M-H. Choi, H. Noh, D. Velarde, Y. Yu, G. Min and S.B. Kaemmer
Park Systems,
United States
Keywords: low-angle twisted bilayer graphene (tBG), conductive atomic force microscopy (cAFM), moiré patterns, AA domain
Summary:
Manipulating the twist angle between layers serves as an effective means to adjust the electronic characteristics of two-dimensional (2D) van der Waals (vdW) materials. The magic angle of 1.1⁰ in twisted bilayer graphene (tBG) is renowned for its exceptional electronic properties, prompting extensive investigation into various twist angles to elucidate the underlying mechanisms. While prior research has explored the impact of interlayer twist on chemical reactivity, the focus has predominantly been on larger twist angles (≥7°). Examining the evolution of vertical conductivity in tBG with respect to twist angle at low angles (< a few degrees) reveals intriguing characteristics, including modulation of vibration modes, alterations in electronic structure, and electron-photon coupling behavior. At small twist angles, the competition among interlayer vdW interactions, atomic, and electronic reconstruction becomes particularly pronounced. The spacing between AA domains, where carbon atoms are directly aligned atop one another, proves highly relevant to the degree of twist, leading to the expansion or contraction of other domains.
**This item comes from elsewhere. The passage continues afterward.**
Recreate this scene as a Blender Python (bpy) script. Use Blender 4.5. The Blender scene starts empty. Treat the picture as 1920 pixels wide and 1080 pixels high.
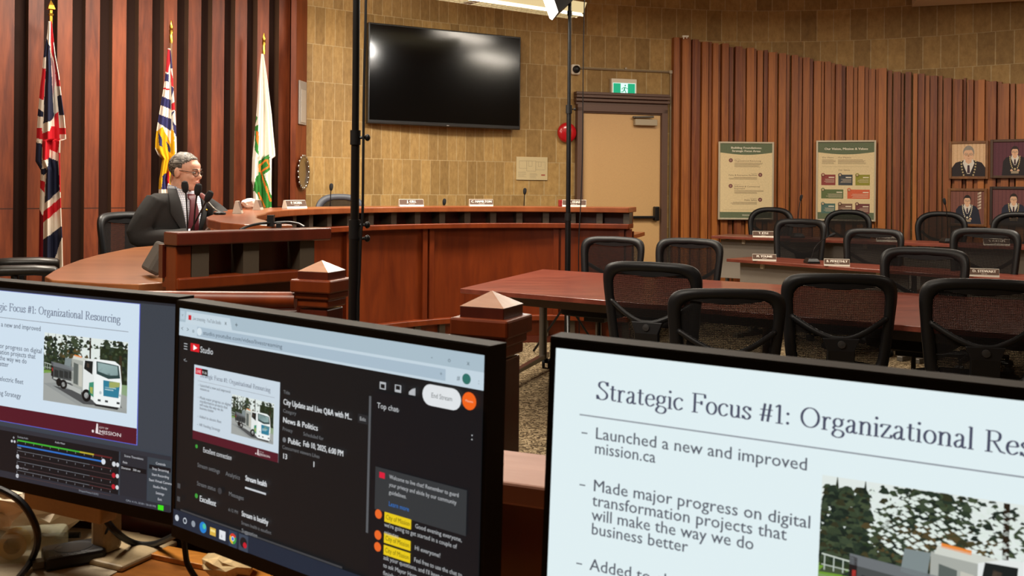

Conductive atomic force microscopy (cAFM) has emerged as a valuable tool for studying tBG due to its heightened sensitivity to local conductivity variations and superior spatial resolution. Previous investigations have unveiled the transition in tBG from incommensurate to commensurate domain structures, shedding light on unique electronic transport behaviors. Additionally, studies have showcased nonmonotonic vertical conductivity in tBG and explored symmetry breaking, alongside the identification of two metastable reconstruction states in small-angle twisted monolayer–multilayer graphene. In this study, we utilize cAFM to characterize the moiré pattern of low-twist angle tBG and explore its conductivity under both positive and negative potentials. The tBG sample under investigation is fabricated via graphene cutting using cAFM. Our measurements reveal current maps of moiré patterns at two distinct scales within the sample, accurately determining local twist angles and revealing deviations from intended values during fabrication. Employing moiré pattern simulations, we compare experimentally detected AA wavelengths and domain sizes, offering insight into the structural complexity of tBG. Further details will be presented on the poster.